┌─ Information provided

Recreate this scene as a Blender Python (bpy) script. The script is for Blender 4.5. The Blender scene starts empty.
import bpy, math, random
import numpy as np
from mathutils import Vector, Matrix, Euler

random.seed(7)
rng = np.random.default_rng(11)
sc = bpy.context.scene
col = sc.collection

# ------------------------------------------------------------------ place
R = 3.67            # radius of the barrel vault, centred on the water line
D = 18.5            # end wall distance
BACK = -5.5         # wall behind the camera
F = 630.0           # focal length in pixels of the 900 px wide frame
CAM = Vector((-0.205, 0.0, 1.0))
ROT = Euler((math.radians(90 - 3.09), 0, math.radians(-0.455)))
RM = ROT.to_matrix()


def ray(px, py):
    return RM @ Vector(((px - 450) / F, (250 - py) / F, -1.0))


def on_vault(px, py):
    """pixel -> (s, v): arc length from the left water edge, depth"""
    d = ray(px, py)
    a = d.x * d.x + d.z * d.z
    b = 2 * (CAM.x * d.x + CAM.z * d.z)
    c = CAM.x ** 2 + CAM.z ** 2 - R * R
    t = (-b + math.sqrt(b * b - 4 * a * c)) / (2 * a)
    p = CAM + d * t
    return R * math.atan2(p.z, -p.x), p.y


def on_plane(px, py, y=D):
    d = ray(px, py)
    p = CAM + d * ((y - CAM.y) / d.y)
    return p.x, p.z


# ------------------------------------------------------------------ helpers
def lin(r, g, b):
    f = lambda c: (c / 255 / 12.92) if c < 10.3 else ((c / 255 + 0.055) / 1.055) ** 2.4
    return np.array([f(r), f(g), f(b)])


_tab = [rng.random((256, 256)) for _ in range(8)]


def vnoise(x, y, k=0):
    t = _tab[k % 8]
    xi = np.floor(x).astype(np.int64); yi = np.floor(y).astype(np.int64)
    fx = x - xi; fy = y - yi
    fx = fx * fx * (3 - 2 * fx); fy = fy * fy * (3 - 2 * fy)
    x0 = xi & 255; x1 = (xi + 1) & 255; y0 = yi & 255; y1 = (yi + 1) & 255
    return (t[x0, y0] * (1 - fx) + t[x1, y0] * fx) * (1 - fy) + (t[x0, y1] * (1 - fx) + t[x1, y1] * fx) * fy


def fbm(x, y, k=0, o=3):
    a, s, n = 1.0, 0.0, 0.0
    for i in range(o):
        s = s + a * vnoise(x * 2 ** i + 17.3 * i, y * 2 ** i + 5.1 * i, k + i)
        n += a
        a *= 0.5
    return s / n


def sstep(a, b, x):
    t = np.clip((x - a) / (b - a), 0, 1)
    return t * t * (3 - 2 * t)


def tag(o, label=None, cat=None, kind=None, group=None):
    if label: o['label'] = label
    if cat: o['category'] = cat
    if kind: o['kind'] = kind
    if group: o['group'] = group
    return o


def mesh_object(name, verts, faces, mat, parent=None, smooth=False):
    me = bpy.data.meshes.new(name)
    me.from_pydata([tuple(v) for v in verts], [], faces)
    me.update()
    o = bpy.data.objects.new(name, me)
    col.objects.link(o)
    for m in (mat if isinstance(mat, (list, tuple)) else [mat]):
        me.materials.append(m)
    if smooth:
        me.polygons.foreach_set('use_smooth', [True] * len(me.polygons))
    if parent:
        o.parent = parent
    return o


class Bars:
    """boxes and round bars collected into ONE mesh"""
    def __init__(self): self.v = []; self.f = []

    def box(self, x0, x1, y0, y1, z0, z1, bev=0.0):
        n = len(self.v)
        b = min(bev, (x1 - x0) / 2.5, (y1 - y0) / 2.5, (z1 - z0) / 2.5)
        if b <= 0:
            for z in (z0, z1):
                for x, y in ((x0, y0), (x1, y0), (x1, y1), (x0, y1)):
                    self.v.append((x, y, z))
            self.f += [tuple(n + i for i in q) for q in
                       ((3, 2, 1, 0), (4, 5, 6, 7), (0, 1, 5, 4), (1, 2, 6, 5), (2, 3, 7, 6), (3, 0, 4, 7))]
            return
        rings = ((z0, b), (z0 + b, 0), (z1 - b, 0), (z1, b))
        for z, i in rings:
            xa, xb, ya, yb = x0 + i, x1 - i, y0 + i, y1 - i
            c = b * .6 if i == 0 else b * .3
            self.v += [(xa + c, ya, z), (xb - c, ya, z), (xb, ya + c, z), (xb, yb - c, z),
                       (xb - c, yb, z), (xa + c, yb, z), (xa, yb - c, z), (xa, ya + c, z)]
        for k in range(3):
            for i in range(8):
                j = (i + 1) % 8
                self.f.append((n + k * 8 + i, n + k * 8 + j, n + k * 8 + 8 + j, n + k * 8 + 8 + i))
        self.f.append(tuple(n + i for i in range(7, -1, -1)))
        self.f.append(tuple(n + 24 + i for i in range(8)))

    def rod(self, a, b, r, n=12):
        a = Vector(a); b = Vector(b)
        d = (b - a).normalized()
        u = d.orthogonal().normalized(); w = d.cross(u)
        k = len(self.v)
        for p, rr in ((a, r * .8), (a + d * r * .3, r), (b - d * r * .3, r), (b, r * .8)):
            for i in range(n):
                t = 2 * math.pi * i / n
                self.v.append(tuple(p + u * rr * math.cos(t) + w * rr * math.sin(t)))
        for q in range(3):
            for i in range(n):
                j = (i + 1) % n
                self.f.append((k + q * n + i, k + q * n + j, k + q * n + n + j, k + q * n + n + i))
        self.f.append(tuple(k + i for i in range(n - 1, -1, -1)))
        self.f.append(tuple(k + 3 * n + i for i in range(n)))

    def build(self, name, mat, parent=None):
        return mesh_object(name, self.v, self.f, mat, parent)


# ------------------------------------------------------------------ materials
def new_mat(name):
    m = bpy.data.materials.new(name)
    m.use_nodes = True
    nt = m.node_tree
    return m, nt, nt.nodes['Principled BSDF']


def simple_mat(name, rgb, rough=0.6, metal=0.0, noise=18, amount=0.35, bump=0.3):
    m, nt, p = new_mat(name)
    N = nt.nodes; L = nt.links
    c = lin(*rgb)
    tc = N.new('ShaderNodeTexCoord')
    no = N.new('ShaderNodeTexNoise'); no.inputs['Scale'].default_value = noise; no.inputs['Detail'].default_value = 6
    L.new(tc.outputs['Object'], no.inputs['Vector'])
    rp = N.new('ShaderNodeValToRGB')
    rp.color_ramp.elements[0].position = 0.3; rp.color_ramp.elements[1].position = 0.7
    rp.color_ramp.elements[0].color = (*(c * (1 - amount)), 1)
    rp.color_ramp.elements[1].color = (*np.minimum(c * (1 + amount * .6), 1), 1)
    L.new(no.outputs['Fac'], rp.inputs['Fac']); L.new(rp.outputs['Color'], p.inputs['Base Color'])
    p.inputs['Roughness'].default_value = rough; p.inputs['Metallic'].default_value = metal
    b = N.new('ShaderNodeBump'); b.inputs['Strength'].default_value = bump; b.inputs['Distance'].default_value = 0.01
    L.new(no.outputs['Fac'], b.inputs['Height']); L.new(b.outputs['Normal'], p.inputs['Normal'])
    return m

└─

• Task prompt
Nothing in the data may differ; print all of it exactly as written.

• The result
Recreate this scene as a Blender Python (bpy) script. The script is for Blender 4.5. The Blender scene starts empty.
import bpy, math, random
import numpy as np
from mathutils import Vector, Matrix, Euler

random.seed(7)
rng = np.random.default_rng(11)
sc = bpy.context.scene
col = sc.collection

# ------------------------------------------------------------------ place
R = 3.67            # radius of the barrel vault, centred on the water line
D = 18.5            # end wall distance
BACK = -5.5         # wall behind the camera
F = 630.0           # focal length in pixels of the 900 px wide frame
CAM = Vector((-0.205, 0.0, 1.0))
ROT = Euler((math.radians(90 - 3.09), 0, math.radians(-0.455)))
RM = ROT.to_matrix()


def ray(px, py):
    return RM @ Vector(((px - 450) / F, (250 - py) / F, -1.0))


def on_vault(px, py):
    """pixel -> (s, v): arc length from the left water edge, depth"""
    d = ray(px, py)
    a = d.x * d.x + d.z * d.z
    b = 2 * (CAM.x * d.x + CAM.z * d.z)
    c = CAM.x ** 2 + CAM.z ** 2 - R * R
    t = (-b + math.sqrt(b * b - 4 * a * c)) / (2 * a)
    p = CAM + d * t
    return R * math.atan2(p.z, -p.x), p.y


def on_plane(px, py, y=D):
    d = ray(px, py)
    p = CAM + d * ((y - CAM.y) / d.y)
    return p.x, p.z


# ------------------------------------------------------------------ helpers
def lin(r, g, b):
    f = lambda c: (c / 255 / 12.92) if c < 10.3 else ((c / 255 + 0.055) / 1.055) ** 2.4
    return np.array([f(r), f(g), f(b)])


_tab = [rng.random((256, 256)) for _ in range(8)]


def vnoise(x, y, k=0):
    t = _tab[k % 8]
    xi = np.floor(x).astype(np.int64); yi = np.floor(y).astype(np.int64)
    fx = x - xi; fy = y - yi
    fx = fx * fx * (3 - 2 * fx); fy = fy * fy * (3 - 2 * fy)
    x0 = xi & 255; x1 = (xi + 1) & 255; y0 = yi & 255; y1 = (yi + 1) & 255
    return (t[x0, y0] * (1 - fx) + t[x1, y0] * fx) * (1 - fy) + (t[x0, y1] * (1 - fx) + t[x1, y1] * fx) * fy


def fbm(x, y, k=0, o=3):
    a, s, n = 1.0, 0.0, 0.0
    for i in range(o):
        s = s + a * vnoise(x * 2 ** i + 17.3 * i, y * 2 ** i + 5.1 * i, k + i)
        n += a
        a *= 0.5
    return s / n


def sstep(a, b, x):
    t = np.clip((x - a) / (b - a), 0, 1)
    return t * t * (3 - 2 * t)


def tag(o, label=None, cat=None, kind=None, group=None):
    if label: o['label'] = label
    if cat: o['category'] = cat
    if kind: o['kind'] = kind
    if group: o['group'] = group
    return o


def mesh_object(name, verts, faces, mat, parent=None, smooth=False):
    me = bpy.data.meshes.new(name)
    me.from_pydata([tuple(v) for v in verts], [], faces)
    me.update()
    o = bpy.data.objects.new(name, me)
    col.objects.link(o)
    for m in (mat if isinstance(mat, (list, tuple)) else [mat]):
        me.materials.append(m)
    if smooth:
        me.polygons.foreach_set('use_smooth', [True] * len(me.polygons))
    if parent:
        o.parent = parent
    return o


class Bars:
    """boxes and round bars collected into ONE mesh"""
    def __init__(self): self.v = []; self.f = []

    def box(self, x0, x1, y0, y1, z0, z1, bev=0.0):
        n = len(self.v)
        b = min(bev, (x1 - x0) / 2.5, (y1 - y0) / 2.5, (z1 - z0) / 2.5)
        if b <= 0:
            for z in (z0, z1):
                for x, y in ((x0, y0), (x1, y0), (x1, y1), (x0, y1)):
                    self.v.append((x, y, z))
            self.f += [tuple(n + i for i in q) for q in
                       ((3, 2, 1, 0), (4, 5, 6, 7), (0, 1, 5, 4), (1, 2, 6, 5), (2, 3, 7, 6), (3, 0, 4, 7))]
            return
        rings = ((z0, b), (z0 + b, 0), (z1 - b, 0), (z1, b))
        for z, i in rings:
            xa, xb, ya, yb = x0 + i, x1 - i, y0 + i, y1 - i
            c = b * .6 if i == 0 else b * .3
            self.v += [(xa + c, ya, z), (xb - c, ya, z), (xb, ya + c, z), (xb, yb - c, z),
                       (xb - c, yb, z), (xa + c, yb, z), (xa, yb - c, z), (xa, ya + c, z)]
        for k in range(3):
            for i in range(8):
                j = (i + 1) % 8
                self.f.append((n + k * 8 + i, n + k * 8 + j, n + k * 8 + 8 + j, n + k * 8 + 8 + i))
        self.f.append(tuple(n + i for i in range(7, -1, -1)))
        self.f.append(tuple(n + 24 + i for i in range(8)))

    def rod(self, a, b, r, n=12):
        a = Vector(a); b = Vector(b)
        d = (b - a).normalized()
        u = d.orthogonal().normalized(); w = d.cross(u)
        k = len(self.v)
        for p, rr in ((a, r * .8), (a + d * r * .3, r), (b - d * r * .3, r), (b, r * .8)):
            for i in range(n):
                t = 2 * math.pi * i / n
                self.v.append(tuple(p + u * rr * math.cos(t) + w * rr * math.sin(t)))
        for q in range(3):
            for i in range(n):
                j = (i + 1) % n
                self.f.append((k + q * n + i, k + q * n + j, k + q * n + n + j, k + q * n + n + i))
        self.f.append(tuple(k + i for i in range(n - 1, -1, -1)))
        self.f.append(tuple(k + 3 * n + i for i in range(n)))

    def build(self, name, mat, parent=None):
        return mesh_object(name, self.v, self.f, mat, parent)


# ------------------------------------------------------------------ materials
def new_mat(name):
    m = bpy.data.materials.new(name)
    m.use_nodes = True
    nt = m.node_tree
    return m, nt, nt.nodes['Principled BSDF']


def simple_mat(name, rgb, rough=0.6, metal=0.0, noise=18, amount=0.35, bump=0.3):
    m, nt, p = new_mat(name)
    N = nt.nodes; L = nt.links
    c = lin(*rgb)
    tc = N.new('ShaderNodeTexCoord')
    no = N.new('ShaderNodeTexNoise'); no.inputs['Scale'].default_value = noise; no.inputs['Detail'].default_value = 6
    L.new(tc.outputs['Object'], no.inputs['Vector'])
    rp = N.new('ShaderNodeValToRGB')
    rp.color_ramp.elements[0].position = 0.3; rp.color_ramp.elements[1].position = 0.7
    rp.color_ramp.elements[0].color = (*(c * (1 - amount)), 1)
    rp.color_ramp.elements[1].color = (*np.minimum(c * (1 + amount * .6), 1), 1)
    L.new(no.outputs['Fac'], rp.inputs['Fac']); L.new(rp.outputs['Color'], p.inputs['Base Color'])
    p.inputs['Roughness'].default_value = rough; p.inputs['Metallic'].default_value = metal
    b = N.new('ShaderNodeBump'); b.inputs['Strength'].default_value = bump; b.inputs['Distance'].default_value = 0.01
    L.new(no.outputs['Fac'], b.inputs['Height']); L.new(b.outputs['Normal'], p.inputs['Normal'])
    return m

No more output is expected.